POSIX bashing

Barry Shein bzs at world.std.com
Sat Mar 30 08:15:08 AEST 1991


From: gwyn at smoke.brl.mil (Doug Gwyn)
>People who were not involved should not presume to know what the
>arguments were.  In fact, the 4.2BSD job control hack was a horrible
>abomination with a large number of technical problems.  POSIX.1 had
>to reengineer it just to address most of the security and other
>substantive issues.  It is still widely felt that the job control
>hack is one of the most inelegant parts of any UNIX variant that
>has it.  Certainly there have been much better designs for facilities
>that render the BSD-style hack unnecessary.

Unfortunately, this is where standards activities go right off the
deep-end. The very thought that "POSIX.1" had to "reengineer" job
control gives me the willies (whatever they are, but I'm sure I have
them now!)

Has anyone implemented this design-by-committee? Does it actually work
(other than in theory)? Is it performant? Is it useful?

I sincerely believe that when some facility is found lacking the
standards committees should either (although these aren't mutually
exclusive, necessarily):

	1. Table that part of the standard, publish their reasons,
	and hope something comes along.

	2. Standardize the industry practice with some sort of
	caveat that they have serious reservations and will likely
	change this in the future (being as many vendors already have
	the "industry practice" implemented this is hardly a major headache).

	3. Solicit proposals for implementations, already in use (or
	wait for them to become in use), which meet the committees'
	criteria, and then standardize the result of that experience.

But the idea of "anyone with budget to show up at a standards
committee meeting" reengineering anything is a horrid thought.

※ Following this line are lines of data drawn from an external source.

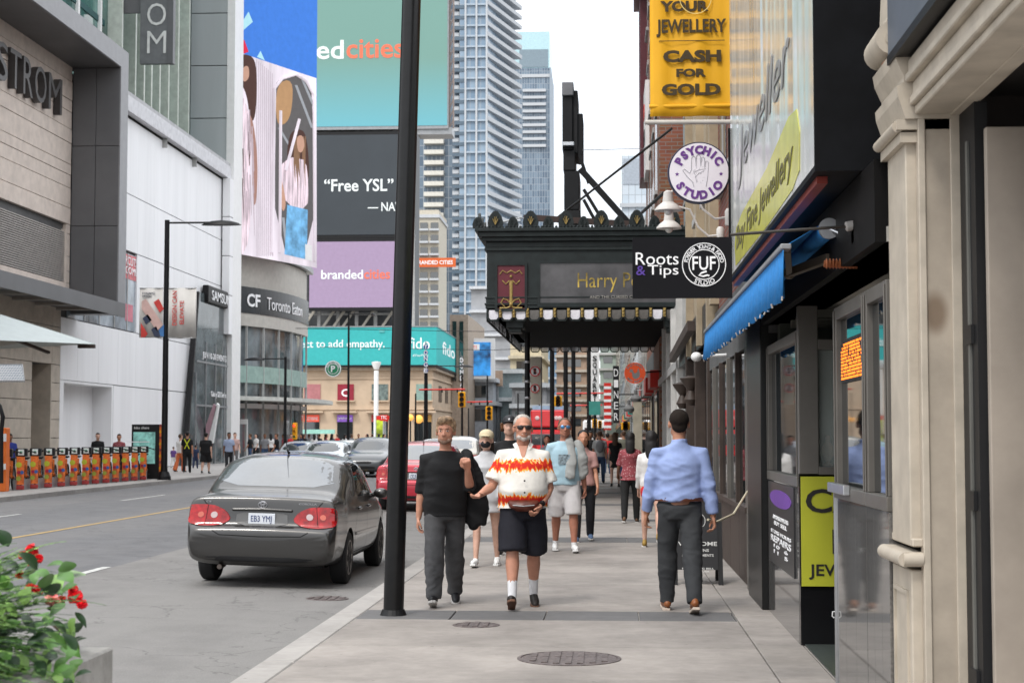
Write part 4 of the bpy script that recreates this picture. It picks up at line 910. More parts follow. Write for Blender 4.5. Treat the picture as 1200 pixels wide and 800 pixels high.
MB().prism([at(234, 519, 89), at(243, 519, 89), at(254, 476, 89), at(250, 473, 89)], (0, .3, 0)).build('slab', C('pinkish panel', (.45, .28, .32), rough=.2), lean)
MB().prism([at(243, 519, 89), at(249, 519, 89), at(256, 474, 89), at(254, 472, 89)], (0, .35, 0)).build('white_edge', WHITE, lean)
for (u, v, lab) in ((252, 266, 0),): pass
# ================================================================ shopping centre drum
t = dr = thing('shopping_centre', 'curved shopping centre corner with black sign band and glass front', 'building', (-25, 108, 0))
DCX, DCY, DA, DB = -25.3, 109.5, 4.25, 11.5
def arcpts(e=0, a0=-92, a1=12, n=30): return [(DCX+(DA+e)*math.cos(R(a0+(a1-a0)*i/n)), DCY+(DB+e)*math.sin(R(a0+(a1-a0)*i/n))) for i in range(n+1)]
def drum(e, z0, z1, m, nm, par=None, a0=-92, a1=12, n=30):
    g = MB(); P = arcpts(e, a0, a1, n); Q = arcpts(e-.3, a0, a1, n)
    for i in range(n): g.prism([(*P[i], z0), (*P[i+1], z0), (*P[i+1], z1), (*P[i], z1)], (Q[i][0]-P[i][0], Q[i][1]-P[i][1], 0)) if False else g.quad((*P[i], z0), (*P[i+1], z0), (*P[i+1], z1), (*P[i], z1))
    for i in range(n):
        g.quad((*P[i], z0), (*P[i+1], z0), (*Q[i+1], z0), (*Q[i], z0)); g.quad((*P[i], z1), (*P[i+1], z1), (*Q[i+1], z1), (*Q[i], z1))
    bmesh.ops.remove_doubles(g.b, verts=g.b.verts, dist=.001)
    return g.build(nm, m, par or t, smooth=False)
CONC = M('pale curved concrete', (.46, .44, .40), rough=.7, var=.06)
drum(0, 10.85, 12.9, CONC, 'upper_wall'); drum(.15, 9.25, 10.9, M('black sign band', (.02, .022, .026), rough=.25), 'sign_band'); drum(.1, 8.45, 9.25, CONC, 'lower_band')
drum(-.2, 0, 8.5, M('corner glass', (.16, .18, .19), rough=.05, var=.6, ns=.35, spec=.9), 'glass_wall')
drum(.05, 4.9, 5.95, C('pale green spandrel', (.30, .42, .38), rough=.25), 'green_spandrel'); drum(.0, 3.3, 3.6, WHITE, 'transom_ring')
for a in range(-92, 13, 13):
    p = (DCX+(DA)*math.cos(R(a)), DCY+DB*math.sin(R(a))); MB().box(p[0]-.06, p[0]+.06, p[1]-.06, p[1]+.06, 0, 8.5).build('mullion', LTG, t)
g = MB(); n = 30; P = arcpts(1.8, -92, 25, n); g.b.faces.new([g.b.verts.new((*p, 3.75)) for p in P]+[g.b.verts.new((-25.3, 109.5, 3.75))]); r = bmesh.ops.extrude_face_region(g.b, geom=g.b.faces[:]); bmesh.ops.translate(g.b, verts=[v for v in r['geom'] if isinstance(v, bmesh.types.BMVert)], vec=(0, 0, .25)); g.build('entrance_canopy', C('canopy white', (.55, .56, .52)), t)
for a in (-85, -45, -12):
    p = (DCX+(DA-.6)*math.cos(R(a)), DCY+(DB-.6)*math.sin(R(a))); MB().tube([(p[0], p[1], 0), (p[0], p[1], 3.8)], .35, 16).build('column', CONC, t, smooth=True)
for k, a in enumerate((-80, -62)):
    p = Vector((DCX+(DA+.05)*math.cos(R(a)), DCY+(DB+.05)*math.sin(R(a)), 0)); f = MB().box(p.x-.9, p.x+.9, p.y-.1, p.y+.05, 2.3, 2.6).build('door_header', WHITE, t)
    for dx in (-.9, 0, .85): MB().box(p.x+dx, p.x+dx+.06, p.y-.1, p.y, 0, 2.3).build('door_post', WHITE, t)
# sign lettering following the curve
def curved(s, m, par, z, h, a_c, span, e=.17, bold=.0):
    g = MB(); me = text_mesh(s, bold, .02); xs = [v.co.x for v in me.vertices]; ys_ = [v.co.y for v in me.vertices]; x0, x1, y0, y1 = min(xs), max(xs), min(ys_), max(ys_)
    for v in me.vertices:
        a = R(a_c+span*((v.co.x-x0)/(x1-x0)-.5)); zz = z+h*((v.co.y-y0)/(y1-y0)-.5); ex = e+v.co.z*2
        v.co = Vector((DCX+(DA+ex)*math.cos(a), DCY+(DB+ex)*math.sin(a), zz))-origin_of(par)
    return link('lettering', me, m, par)
curved('CF', TXTW, t, 10.08, .82, -49, 9.5, bold=.05); curved('Toronto Eaton', TXTW, t, 10.02, .78, -21, 36, bold=-.01)
MB().prism([(*p, 12.95) for p in arcpts(.35, -92, 20, 20)]+[(-25.3, 112, 12.95)], (0, 0, .35)).build('roof_ledge', GREYM, t)
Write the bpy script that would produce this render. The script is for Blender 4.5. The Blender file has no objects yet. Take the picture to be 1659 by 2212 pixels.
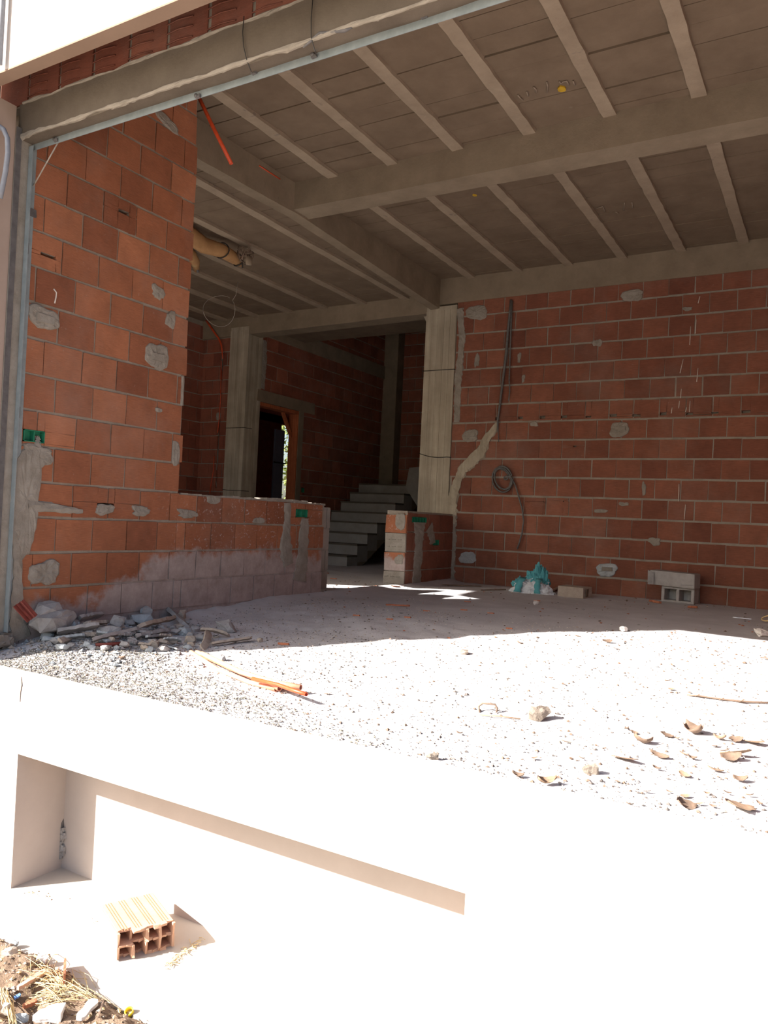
import bpy, math, random
from mathutils import Vector, Matrix, noise
import bmesh
R0 = random.Random(7)
sc = bpy.context.scene
COL = sc.collection

# ------------------------------------------------------------------ camera numbers
CR = Vector((0.86236878, 0.5040135, 0.04785897))
CU = Vector((-0.03598979, -0.03326299, 0.99879843))
CF = Vector((-0.50499983, 0.86305502, 0.01054562))
CP = Vector((3.876, 0.0, 0.706))
FPX = 1666.57

def ray(u, v):
    return CR * ((u - 829.5) / FPX) - CU * ((v - 1106) / FPX) + CF
def on_x(u, v, x):
    r = ray(u, v); return CP + r * ((x - CP.x) / r.x)
def on_y(u, v, y):
    r = ray(u, v); return CP + r * ((y - CP.y) / r.y)
def on_z(u, v, z):
    r = ray(u, v); return CP + r * ((z - CP.z) / r.z)

def sm(t):
    t = max(0.0, min(1.0, t)); return t * t * (3 - 2 * t)
def fbm(x, y, s, seed=0.0):
    return noise.fractal(Vector((x * s, y * s, seed)), 0.9, 2.1, 4)
def terrain(x, y):
    h = -0.125 + 0.15 * sm((y - 2.3) / 2.9)
    h += 0.10 * math.exp(-((x - 0.18) / 0.42) ** 2 - ((y - 2.95) / 0.42) ** 2)
    h += 0.03 * math.exp(-((x - 0.0) / 0.10) ** 2) * (1 if 3 < y < 8.4 else 0)
    out = 1 - sm((y - 4.2) / 1.6)
    h += out * (0.020 * fbm(x, y, 1.3, 3.1) + 0.010 * fbm(x, y, 6.0, 1.7))
    h += (1 - out) * (0.012 * fbm(x, y, 0.9, 5.1) + 0.003 * fbm(x, y, 9.0, 8.7))
    return h
def floor_at(u, v, dz=0.0):
    z = 0.0
    for _ in range(14):
        p = on_z(u, v, z + dz)
        z = 0.5 * z + 0.5 * terrain(p.x, p.y)
    return on_z(u, v, z + dz)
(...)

Sort of like arithmetic by majority vote.

Is there anything more to getting a vote on or a say in these
reengineerings than merely being able to show up at the door and
(perhaps) fog a mirror???

I was at a 1201 meeting and almost everyone was eager to redesign X
from scratch. Unfortunately, near as I could tell less than a third of
the people in the room had ever even written a program in their life,
let alone had any credentials to do such work.

(I realize Doug Gwyn is probably quite capable of doing most any of
these things, so what?  I was in the room at 1201, so was Scheifler,
that was TWO votes out of 40, and at least half the room was filled
with drooling human-factors zomboids with masters degrees in advanced
rat-mazing techniques and SCIENTIFIC PROOF that red was a better color
for buttons than blue or some such nonsense and wanted all of X
reengineered based on their occult knowledge, and had never heard of
either of us. I never went back, feh! arithmetic by majority vote.)

This sort of behavior is what dooms all these standards efforts. They
should be outlawed, the whole thing is sincerely idiotic.